The planning system is really very bad, isn’t it?
Apparently people are building houses where houses are not sensible to build:
More than 100,000 new homes will be built on the highest-risk flood zones in England in the next five years as part of the government’s push for 1.5m extra properties by the end of this parliament, Guardian analysis suggests.
Building on areas with the highest risk of serious flooding is supposed to be discouraged. Experts say development should be avoided unless absolutely necessary because there is a significant chance of regular deluges, which will flood the properties, cause hundreds of millions of pounds of economic damage and make homes uninsurable.
But a push for housing growth by the prime minister, Keir Starmer, and the chancellor, Rachel Reeves, means tens of thousands of new homes will be built in areas at the highest risk of serious flooding unless the government intervenes, according to trends in the latest data.

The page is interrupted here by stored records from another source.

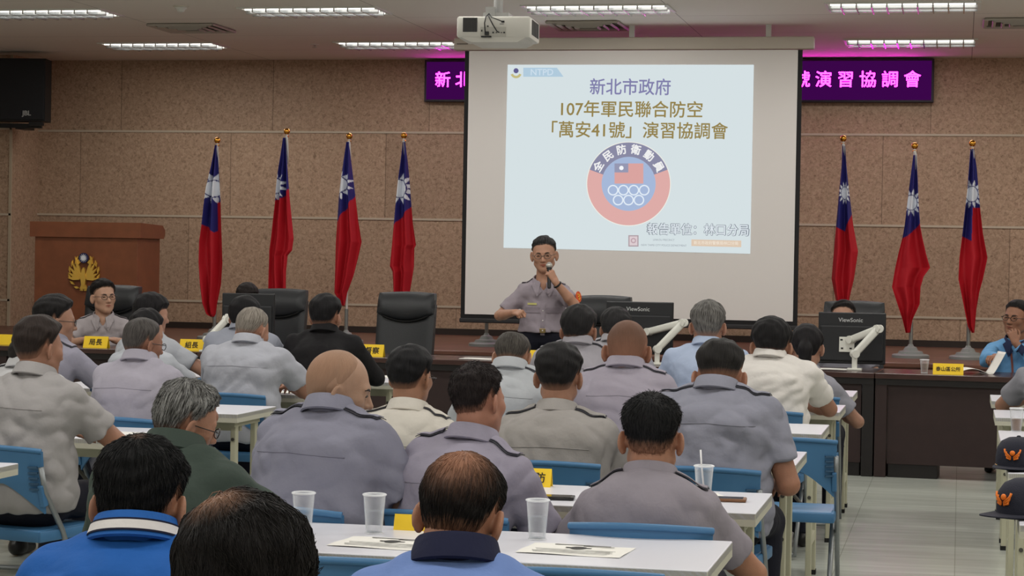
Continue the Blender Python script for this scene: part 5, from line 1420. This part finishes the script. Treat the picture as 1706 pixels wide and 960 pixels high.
HB = (30, 27, 26)
def H(style='short', top=0.026, side=0.012, rgb=HB, seed=1, rough=0.003, thin=0.0, skin=(186, 140, 112), crown=(0, -0.06, 0.11), radius=0.06, grey=None, bald=None, strands=0, gloss=0.45, **kw):
    d = dict(f=hair_sdf(style, top, side, seed, rough, bald), mk=lambda sk: mat_hair('hair', rgb, sk if style != 'x' else skin, crown, thin, radius, grey, gloss, True, top < 0.006), strands=strands)
    d.update(tt=top, ts=side); d.update(kw); return d
LAV, GRY, PGR = (176, 172, 184), (174, 174, 178), (196, 200, 206)
# ------------------------------------------------------------------ the audience, nearest first
person('person in a bright blue polo with a white-striped collar, seen from behind at bottom left', 237, 727, 152, 868, 3.62, 'blue folding chair under the person in the bright blue polo', facing_deg=8, pitch=16, yaw=-8, build=1.02, shirt=(36, 98, 180), shirt_kind='polo', collar_rgb=(42, 102, 182),
       stripes=[((24, 26, 50), 0.012, 0.008), ((236, 232, 230), 0.008, -0.010), ((24, 26, 50), -0.010, -0.014)], skin=(178, 122, 92), wrinkle=0.7, lean=0.02,
       hair=H('short', 0.022, 0.007, (20, 20, 21), 3, 0.0016, 0.6, (150, 112, 88), (0.004, -0.06, 0.115), 0.03, strands=5000, len=0.018, lift=0.35), armR='lap', armL='lap')
person('person at the very bottom, only thinning black hair with scalp at the crown showing', 410, 822, 240, 1010, 2.28, 'blue folding chair under the person at the very bottom of the picture', facing_deg=0, pitch=14, yaw=4, build=1.0, shirt=(60, 64, 78), shirt_kind='polo', skin=(180, 128, 98),
       hair=H('bangs', 0.032, 0.024, (22, 19, 18), 7, 0.0035, 1.0, (158, 116, 90), (-0.03, -0.070, 0.120), 0.066, strands=6500, len=0.05, lift=0.12, whorl=V3(-0.03, -0.04, 0.125), gloss=0.35))
person('person with a bald patch on the crown and a light blue polo with navy collar', 770, 757, 146, 902, 3.62, 'blue folding chair under the person in light blue with the bald patch', facing_deg=4, pitch=22, yaw=-10, roll=4, build=0.96, shirt=(118, 146, 206), shirt_kind='polo', collar_rgb=(30, 34, 62), skin=(184, 126, 96), wrinkle=0.6,
       hair=H('short', 0.016, 0.009, (26, 23, 22), 11, 0.002, 1.0, (158, 112, 82), (0.0, -0.085, 0.098), 0.115, strands=3800, len=0.024, lift=0.2))
person('person with grey hair and glasses in a dark green shirt, head turned to the right', 312, 633, 112, 727, 5.12, 'blue folding chair under the person in the green shirt', facing_deg=-18, yaw=-34, pitch=20, roll=6, build=1.12, girth=1.05, shirt=(68, 80, 74), shirt_kind='polo', skin=(178, 124, 96), sleeve=0.75, wrinkle=0.9,
       hair=H('short', 0.022, 0.011, (62, 60, 58), 13, 0.004, grey=((178, 178, 176), 0.85), strands=4500, len=0.022, lift=0.4), glasses=(40, 34, 32), armL='lap', armR='table')
person('big person with a shaven head in a grey-lavender shirt, face turned to the right', 566, 585, 120, 668, 6.18, 'blue folding chair under the big shaven-headed person', facing_deg=-20, yaw=-52, pitch=14, roll=4, build=1.22, girth=1.28, shirt=(146, 146, 164), shirt_kind='uniform', epaulette=True, skin=(186, 144, 116), jaw=1.12, face=True, hscale=1.08,
       hair=H('recede', 0.003, 0.0028, (164, 128, 105), 17, 0.0003, 0.9, (190, 148, 120), (0, -0.02, 0.12), 0.12), armL='lap', armR='lap', sw=0.215)
person('person with flat cropped black hair and grey-lavender shirt, alone before the front table', 1087, 655, 98, 780, 6.13, 'blue folding chair with its whole top edge under the flat-cropped person, second table', facing_deg=2, pitch=6, yaw=0, build=1.0, girth=1.05, shirt=(158, 152, 162), skin=(186, 128, 98), sw=0.182, drop=0.012,
       hair=H('high', 0.024, 0.008, (26, 26, 27), 19, 0.0022, strands=3500, len=0.014, lift=0.6))
person('person in a lavender shirt leaning left, dark cropped hair, beside the yellow card', 800, 605, 92, 716, 6.18, 'blue folding chair of the lavender-shirted person leaning left', chair_dx=0.07, facing_deg=-14, yaw=-18, pitch=8, roll=-6, build=1.0, shirt=(166, 160, 178), skin=(184, 124, 98), side_lean=-0.06, slope=0.025,
       hair=H('short', 0.024, 0.010, (38, 32, 32), 23, 0.0028, strands=3000, len=0.014, lift=0.5))
person('broad person in a khaki-grey uniform shirt with black epaulettes, back squarely to us', 932, 569, 77, 674, 7.92, 'blue folding chair under the person with squared shoulders, behind the yellow card', pitch=4, yaw=0, build=1.12, girth=1.15, shirt=(168, 164, 160), skin=(178, 126, 100), wrinkle=1.3,
       hair=H('short', 0.028, 0.013, (28, 27, 28), 29, 0.0026))
person('person in a cream uniform shirt with black piped shoulders, black hair', 686, 574, 78, 672, 7.92, 'blue folding chair under the person in the cream uniform shirt', facing_deg=-6, yaw=-12, pitch=6, build=1.0, shirt=(216, 210, 200), skin=(176, 124, 96), wrinkle=1.2, glasses=(50, 46, 44),
       hair=H('short', 0.028, 0.016, (22, 22, 24), 31, 0.0026))
person('large person in a blue-grey shirt seated at the aisle, right arm hanging down', 1200, 566, 80, 634, 7.92, 'blue folding chair of the big person in blue-grey seated at the aisle', facing_deg=-4, pitch=26, yaw=8, build=1.18, girth=1.2, shirt=(150, 152, 166), skin=(176, 120, 92), wrinkle=1.5, sw=0.222, armR='down', armL='table',
       hair=H('high', 0.024, 0.008, (30, 28, 27), 37, 0.0022))
person('older person with a bare shiny crown and dark side hair, grey shirt', 855, 552, 64, 602, 9.38, 'blue folding chair under the older person with a bare crown', pitch=26, yaw=-4, build=0.98, shirt=PGR, skin=(190, 138, 110), jaw=1.05,
       hair=H('short', 0.010, 0.014, (52, 48, 44), 41, 0.002, grey=((110, 106, 100), 0.4), bald=(V3(0, 0.03, 0.115), V3(0.062, 0.115, 0.062))))
person('bald brown-headed person in a pale lavender shirt before the middle monitor', 1046, 535, 70, 600, 9.38, 'blue folding chair under the bald brown-headed person', pitch=14, yaw=0, build=1.08, girth=1.1, shirt=(178, 172, 186), skin=(172, 116, 90), jaw=1.08,
       hair=H('recede', 0.0032, 0.0038, (104, 76, 62), 43, 0.0004, 0.8, (168, 118, 92), (0, 0.0, 0.115), 0.11))
person('broad dark-haired person in grey facing the speaker, ears standing out', 966, 507, 64, 564, 11.10, 'blue folding chair under the broad person facing the speaker', pitch=6, yaw=-10, build=1.1, shirt=(172, 168, 176), skin=(176, 122, 96), hscale=1.13, sw=0.21,
       hair=H('short', 0.022, 0.010, (34, 33, 34), 47, 0.0024))
person('person in a plain white shirt by the aisle, forearm on the table edge', 1286, 528, 72, 585, 11.10, 'blue folding chair under the person in the plain white shirt', facing_deg=-4, pitch=14, yaw=6, build=1.14, girth=1.15, shirt=(238, 234, 228), shirt_kind='polo', skin=(176, 124, 98), hscale=1.2, sw=0.235, wrinkle=1.4, armR='table',
       hair=H('short', 0.028, 0.014, (24, 23, 24), 53, 0.0026))
def pony(q):
    d = hair_sdf('short', 0.020, 0.016, 57, 0.0024)(q)
    return smin(d, smin(caps(q, V3(0, -0.10, 0.045), V3(0.0, -0.125, -0.03), 0.026, 0.036), caps(q, V3(0, -0.125, -0.03), V3(0.0, -0.115, -0.24), 0.038, 0.026), 0.02), 0.015)
person('woman with a long black ponytail in a grey shirt at the front row', 1345, 540, 53, 612, 12.46, 'blue folding chair under the woman with the ponytail', pitch=12, yaw=0, build=0.86, girth=0.9, shirt=(160, 160, 172), skin=(182, 132, 106), hscale=1.12, epaulette=False,
       hair=dict(f=pony, m=mat_hair('hair', (24, 22, 24)), lo=(-0.125, -0.19, -0.29)))
person('grey-haired person in a pale blue shirt, tallest head before the screen at right', 1180, 500, 56, 566, 12.46, 'blue folding chair under the grey-haired person in pale blue', pitch=4, yaw=4, build=1.05, shirt=(190, 206, 234), shirt_kind='polo', skin=(186, 134, 108), hscale=1.2, sw=0.225,
       hair=H('short', 0.026, 0.012, (66, 64, 62), 59, 0.0028, grey=((140, 138, 134), 0.7)))
person('slim dark-haired person half hidden behind the bald brown head', 1027, 511, 50, 560, 12.46, 'blue folding chair under the slim person half hidden behind the bald brown head', pitch=6, yaw=-6, build=0.95, shirt=(178, 176, 182), skin=(176, 124, 98), hscale=1.05,
       hair=H('short', 0.026, 0.012, (40, 39, 40), 61, 0.0026))
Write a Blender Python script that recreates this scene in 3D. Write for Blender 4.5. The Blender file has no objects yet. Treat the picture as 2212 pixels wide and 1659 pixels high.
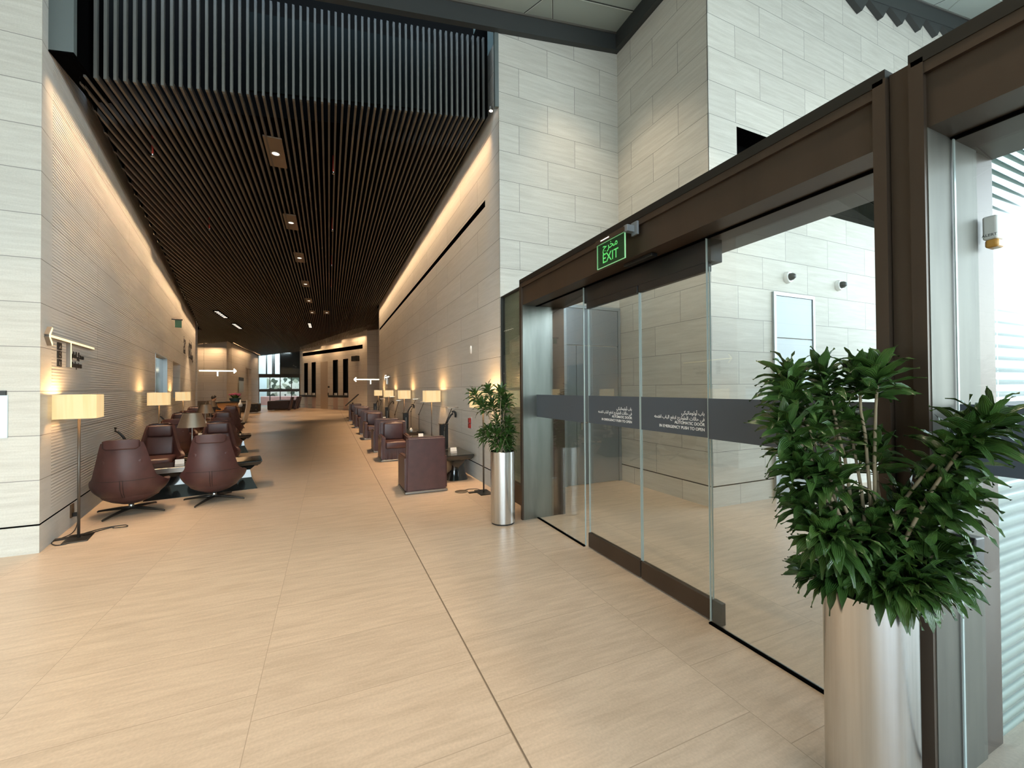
import bpy, bmesh, math, random
from mathutils import Vector, Matrix
random.seed(7)
SC = bpy.context.scene
COL = SC.collection
PI = math.pi

# ------------------------------------------------------------------ camera
cam_d = bpy.data.cameras.new('camera')
cam_d.sensor_width = 36.0
cam_d.lens = 36.0 * 897 / 2212
cam_d.clip_start = 0.02
cam_d.clip_end = 300
cam = bpy.data.objects.new('camera', cam_d)
COL.objects.link(cam)
CR = Vector((0.91518, -0.402985, -0.0069995))
CU = Vector((0.0019041, -0.0130435, 0.9999131))
CF = Vector((0.403041, 0.9151137, 0.0111699))
M = Matrix((CR, CU, -CF)).transposed().to_4x4()
M.translation = Vector((0, 0, 1.58))
cam.matrix_world = M
SC.camera = cam

# ------------------------------------------------------------------ colour management and world
vs = SC.view_settings
vs.view_transform = 'Standard'
vs.look = 'None'
vs.exposure = 0.0
vs.gamma = 1.0
vs.use_curve_mapping = False
SC.render.film_transparent = False
SC.cycles.use_denoising = True
SC.cycles.max_bounces = 8
SC.cycles.diffuse_bounces = 4
SC.cycles.glossy_bounces = 5
SC.cycles.transmission_bounces = 8
SC.cycles.transparent_max_bounces = 16
SC.cycles.sample_clamp_indirect = 6.0
SC.cycles.caustics_reflective = False
SC.cycles.caustics_refractive = False

W = bpy.data.worlds.new('daylight')
SC.world = W
W.use_nodes = True
nt = W.node_tree
bg = nt.nodes['Background']
tc = nt.nodes.new('ShaderNodeTexCoord')
sep = nt.nodes.new('ShaderNodeSeparateXYZ')
ramp = nt.nodes.new('ShaderNodeValToRGB')
nt.links.new(tc.outputs['Generated'], sep.inputs[0])
nt.links.new(sep.outputs['Z'], ramp.inputs[0])
ramp.color_ramp.elements[0].position = 0.0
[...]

But, but, how is this possible? Who may build what, where, has been nationalised this past 80 years. Those Rolls Royce minds in Whitehall have been in charge all this time.
Are we now to run from the room, screaming in terror, at the idea that such a nationalised, Rolls Royce driven from Whitehall, planning system is not, in fact, any good? Well, yes, apparently we should. If even Richard Murphy has managed to grasp that idea then:
The UK average house price hits a record high as clear indication of the housing crisis we have
That planning system has meant that no one’s allowed to build housing Britons want to live in, where Britons want to live, in the necessary volume for the number of Britons. This is why housing is being plonked upon flood plains - because the planning system is ridiculous. If a former Lecturer at Islington Technical College can grasp it then so should the rest of us be able to.
So, what is our correct reaction to this?
Afuera.
Rev up the chainsaws for we are all motoserristas now.
Abolish the Town and Country Planning Act 1947 and successors, just blow up the system - proper blow up, kablooie. It doesn’t work. So, don’t have it. Then, when people are able to build the housing Britons desire, where they desire, no one will build upon flood plains. For watching one’s morning tea float past at table top height isn’t something people desire of their new des res - therefore that’s not where housing will be built if freedom to build elsewhere exists.
We really have tried national planning of, umm, planning for decade upon decade and it doesn’t work. So, let’s stop doing that then.